— Set exercise —
Take the entries below and reproduce them word for word.

○ ○ ○ ○ ○

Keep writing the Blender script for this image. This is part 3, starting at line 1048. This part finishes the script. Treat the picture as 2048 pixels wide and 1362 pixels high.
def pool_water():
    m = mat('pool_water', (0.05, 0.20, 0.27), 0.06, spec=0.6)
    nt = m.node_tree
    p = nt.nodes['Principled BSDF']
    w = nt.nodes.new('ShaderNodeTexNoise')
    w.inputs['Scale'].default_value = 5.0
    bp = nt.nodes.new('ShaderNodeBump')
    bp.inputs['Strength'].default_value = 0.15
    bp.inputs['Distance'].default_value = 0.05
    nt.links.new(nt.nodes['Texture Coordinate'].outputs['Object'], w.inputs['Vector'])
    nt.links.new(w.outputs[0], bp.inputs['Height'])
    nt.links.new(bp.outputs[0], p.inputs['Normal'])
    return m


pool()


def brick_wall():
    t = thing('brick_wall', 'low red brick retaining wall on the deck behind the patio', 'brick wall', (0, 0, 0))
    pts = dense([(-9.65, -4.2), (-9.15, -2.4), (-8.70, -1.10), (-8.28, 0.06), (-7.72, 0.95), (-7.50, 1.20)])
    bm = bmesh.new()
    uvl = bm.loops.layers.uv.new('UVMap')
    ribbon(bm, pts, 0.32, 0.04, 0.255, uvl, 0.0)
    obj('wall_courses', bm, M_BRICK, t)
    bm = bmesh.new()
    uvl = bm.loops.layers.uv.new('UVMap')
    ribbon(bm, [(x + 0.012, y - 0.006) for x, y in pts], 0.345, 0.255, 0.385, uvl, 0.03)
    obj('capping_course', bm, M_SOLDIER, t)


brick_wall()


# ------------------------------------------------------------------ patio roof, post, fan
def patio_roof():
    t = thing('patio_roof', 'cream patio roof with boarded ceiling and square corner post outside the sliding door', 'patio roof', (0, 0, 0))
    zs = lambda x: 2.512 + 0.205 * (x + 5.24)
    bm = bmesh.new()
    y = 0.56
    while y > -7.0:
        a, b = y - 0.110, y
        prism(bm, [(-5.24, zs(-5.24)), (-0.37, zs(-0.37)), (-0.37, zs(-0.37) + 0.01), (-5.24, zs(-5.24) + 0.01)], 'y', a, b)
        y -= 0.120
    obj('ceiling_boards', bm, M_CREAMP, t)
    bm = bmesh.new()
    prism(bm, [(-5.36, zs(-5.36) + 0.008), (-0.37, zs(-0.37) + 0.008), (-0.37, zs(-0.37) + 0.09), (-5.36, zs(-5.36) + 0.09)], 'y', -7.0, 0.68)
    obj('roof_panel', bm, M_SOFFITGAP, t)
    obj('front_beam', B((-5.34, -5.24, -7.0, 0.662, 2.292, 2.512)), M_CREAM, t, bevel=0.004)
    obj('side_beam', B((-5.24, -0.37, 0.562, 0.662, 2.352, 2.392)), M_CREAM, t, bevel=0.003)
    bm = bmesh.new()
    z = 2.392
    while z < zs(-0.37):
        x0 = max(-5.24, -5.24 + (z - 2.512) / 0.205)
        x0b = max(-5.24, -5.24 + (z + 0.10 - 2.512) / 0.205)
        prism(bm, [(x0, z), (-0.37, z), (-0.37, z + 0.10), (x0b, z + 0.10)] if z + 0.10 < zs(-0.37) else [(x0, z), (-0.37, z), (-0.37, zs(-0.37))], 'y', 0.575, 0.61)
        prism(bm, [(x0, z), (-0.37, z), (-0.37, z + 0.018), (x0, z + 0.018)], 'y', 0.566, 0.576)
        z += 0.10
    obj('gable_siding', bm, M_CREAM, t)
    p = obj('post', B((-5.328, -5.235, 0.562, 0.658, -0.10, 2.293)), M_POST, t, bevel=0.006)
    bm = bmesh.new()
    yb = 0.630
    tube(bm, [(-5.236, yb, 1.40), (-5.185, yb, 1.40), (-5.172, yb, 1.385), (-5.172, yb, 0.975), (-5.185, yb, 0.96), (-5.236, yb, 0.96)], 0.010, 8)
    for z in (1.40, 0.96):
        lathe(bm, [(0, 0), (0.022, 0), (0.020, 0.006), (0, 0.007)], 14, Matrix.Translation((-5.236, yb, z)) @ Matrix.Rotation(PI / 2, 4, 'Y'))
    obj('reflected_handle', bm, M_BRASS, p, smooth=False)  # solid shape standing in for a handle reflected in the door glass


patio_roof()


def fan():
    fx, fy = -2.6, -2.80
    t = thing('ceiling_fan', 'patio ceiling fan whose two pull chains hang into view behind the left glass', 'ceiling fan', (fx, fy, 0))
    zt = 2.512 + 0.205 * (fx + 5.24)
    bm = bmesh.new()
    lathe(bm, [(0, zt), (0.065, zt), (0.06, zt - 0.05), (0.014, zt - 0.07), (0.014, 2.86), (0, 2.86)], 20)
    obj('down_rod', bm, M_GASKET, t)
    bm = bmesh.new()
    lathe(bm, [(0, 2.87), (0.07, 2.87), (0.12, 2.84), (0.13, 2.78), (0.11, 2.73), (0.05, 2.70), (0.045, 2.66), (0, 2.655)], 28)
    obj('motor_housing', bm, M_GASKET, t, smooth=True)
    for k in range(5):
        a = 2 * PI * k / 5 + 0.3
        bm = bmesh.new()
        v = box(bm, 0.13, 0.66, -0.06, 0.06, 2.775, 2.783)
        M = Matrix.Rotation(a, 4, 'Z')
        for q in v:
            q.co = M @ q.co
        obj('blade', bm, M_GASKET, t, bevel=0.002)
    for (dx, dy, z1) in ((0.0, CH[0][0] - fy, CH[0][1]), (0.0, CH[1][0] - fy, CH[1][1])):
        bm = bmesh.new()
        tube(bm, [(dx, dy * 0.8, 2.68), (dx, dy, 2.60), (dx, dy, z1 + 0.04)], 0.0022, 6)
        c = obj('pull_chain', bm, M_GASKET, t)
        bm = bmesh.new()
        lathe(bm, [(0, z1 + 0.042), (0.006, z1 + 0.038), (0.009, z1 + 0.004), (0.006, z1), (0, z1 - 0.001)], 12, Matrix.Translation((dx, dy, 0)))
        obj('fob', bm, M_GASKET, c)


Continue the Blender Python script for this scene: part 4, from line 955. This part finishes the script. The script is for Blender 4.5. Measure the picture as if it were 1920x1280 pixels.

○ ○ ○ ○ ○

— In response —
Keep writing the Blender script for this image. This is part 3, starting at line 1048. This part finishes the script. Treat the picture as 2048 pixels wide and 1362 pixels high.
def pool_water():
    m = mat('pool_water', (0.05, 0.20, 0.27), 0.06, spec=0.6)
    nt = m.node_tree
    p = nt.nodes['Principled BSDF']
    w = nt.nodes.new('ShaderNodeTexNoise')
    w.inputs['Scale'].default_value = 5.0
    bp = nt.nodes.new('ShaderNodeBump')
    bp.inputs['Strength'].default_value = 0.15
    bp.inputs['Distance'].default_value = 0.05
    nt.links.new(nt.nodes['Texture Coordinate'].outputs['Object'], w.inputs['Vector'])
    nt.links.new(w.outputs[0], bp.inputs['Height'])
    nt.links.new(bp.outputs[0], p.inputs['Normal'])
    return m


pool()


def brick_wall():
    t = thing('brick_wall', 'low red brick retaining wall on the deck behind the patio', 'brick wall', (0, 0, 0))
    pts = dense([(-9.65, -4.2), (-9.15, -2.4), (-8.70, -1.10), (-8.28, 0.06), (-7.72, 0.95), (-7.50, 1.20)])
    bm = bmesh.new()
    uvl = bm.loops.layers.uv.new('UVMap')
    ribbon(bm, pts, 0.32, 0.04, 0.255, uvl, 0.0)
    obj('wall_courses', bm, M_BRICK, t)
    bm = bmesh.new()
    uvl = bm.loops.layers.uv.new('UVMap')
    ribbon(bm, [(x + 0.012, y - 0.006) for x, y in pts], 0.345, 0.255, 0.385, uvl, 0.03)
    obj('capping_course', bm, M_SOLDIER, t)


brick_wall()


# ------------------------------------------------------------------ patio roof, post, fan
def patio_roof():
    t = thing('patio_roof', 'cream patio roof with boarded ceiling and square corner post outside the sliding door', 'patio roof', (0, 0, 0))
    zs = lambda x: 2.512 + 0.205 * (x + 5.24)
    bm = bmesh.new()
    y = 0.56
    while y > -7.0:
        a, b = y - 0.110, y
        prism(bm, [(-5.24, zs(-5.24)), (-0.37, zs(-0.37)), (-0.37, zs(-0.37) + 0.01), (-5.24, zs(-5.24) + 0.01)], 'y', a, b)
        y -= 0.120
    obj('ceiling_boards', bm, M_CREAMP, t)
    bm = bmesh.new()
    prism(bm, [(-5.36, zs(-5.36) + 0.008), (-0.37, zs(-0.37) + 0.008), (-0.37, zs(-0.37) + 0.09), (-5.36, zs(-5.36) + 0.09)], 'y', -7.0, 0.68)
    obj('roof_panel', bm, M_SOFFITGAP, t)
    obj('front_beam', B((-5.34, -5.24, -7.0, 0.662, 2.292, 2.512)), M_CREAM, t, bevel=0.004)
    obj('side_beam', B((-5.24, -0.37, 0.562, 0.662, 2.352, 2.392)), M_CREAM, t, bevel=0.003)
    bm = bmesh.new()
    z = 2.392
    while z < zs(-0.37):
        x0 = max(-5.24, -5.24 + (z - 2.512) / 0.205)
        x0b = max(-5.24, -5.24 + (z + 0.10 - 2.512) / 0.205)
        prism(bm, [(x0, z), (-0.37, z), (-0.37, z + 0.10), (x0b, z + 0.10)] if z + 0.10 < zs(-0.37) else [(x0, z), (-0.37, z), (-0.37, zs(-0.37))], 'y', 0.575, 0.61)
        prism(bm, [(x0, z), (-0.37, z), (-0.37, z + 0.018), (x0, z + 0.018)], 'y', 0.566, 0.576)
        z += 0.10
    obj('gable_siding', bm, M_CREAM, t)
    p = obj('post', B((-5.328, -5.235, 0.562, 0.658, -0.10, 2.293)), M_POST, t, bevel=0.006)
    bm = bmesh.new()
    yb = 0.630
    tube(bm, [(-5.236, yb, 1.40), (-5.185, yb, 1.40), (-5.172, yb, 1.385), (-5.172, yb, 0.975), (-5.185, yb, 0.96), (-5.236, yb, 0.96)], 0.010, 8)
    for z in (1.40, 0.96):
        lathe(bm, [(0, 0), (0.022, 0), (0.020, 0.006), (0, 0.007)], 14, Matrix.Translation((-5.236, yb, z)) @ Matrix.Rotation(PI / 2, 4, 'Y'))
    obj('reflected_handle', bm, M_BRASS, p, smooth=False)  # solid shape standing in for a handle reflected in the door glass


patio_roof()


def fan():
    fx, fy = -2.6, -2.80
    t = thing('ceiling_fan', 'patio ceiling fan whose two pull chains hang into view behind the left glass', 'ceiling fan', (fx, fy, 0))
    zt = 2.512 + 0.205 * (fx + 5.24)
    bm = bmesh.new()
    lathe(bm, [(0, zt), (0.065, zt), (0.06, zt - 0.05), (0.014, zt - 0.07), (0.014, 2.86), (0, 2.86)], 20)
    obj('down_rod', bm, M_GASKET, t)
    bm = bmesh.new()
    lathe(bm, [(0, 2.87), (0.07, 2.87), (0.12, 2.84), (0.13, 2.78), (0.11, 2.73), (0.05, 2.70), (0.045, 2.66), (0, 2.655)], 28)
    obj('motor_housing', bm, M_GASKET, t, smooth=True)
    for k in range(5):
        a = 2 * PI * k / 5 + 0.3
        bm = bmesh.new()
        v = box(bm, 0.13, 0.66, -0.06, 0.06, 2.775, 2.783)
        M = Matrix.Rotation(a, 4, 'Z')
        for q in v:
            q.co = M @ q.co
        obj('blade', bm, M_GASKET, t, bevel=0.002)
    for (dx, dy, z1) in ((0.0, CH[0][0] - fy, CH[0][1]), (0.0, CH[1][0] - fy, CH[1][1])):
        bm = bmesh.new()
        tube(bm, [(dx, dy * 0.8, 2.68), (dx, dy, 2.60), (dx, dy, z1 + 0.04)], 0.0022, 6)
        c = obj('pull_chain', bm, M_GASKET, t)
        bm = bmesh.new()
        lathe(bm, [(0, z1 + 0.042), (0.006, z1 + 0.038), (0.009, z1 + 0.004), (0.006, z1), (0, z1 - 0.001)], 12, Matrix.Translation((dx, dy, 0)))
        obj('fob', bm, M_GASKET, c)


Continue the Blender Python script for this scene: part 4, from line 955. This part finishes the script. The script is for Blender 4.5. Measure the picture as if it were 1920x1280 pixels.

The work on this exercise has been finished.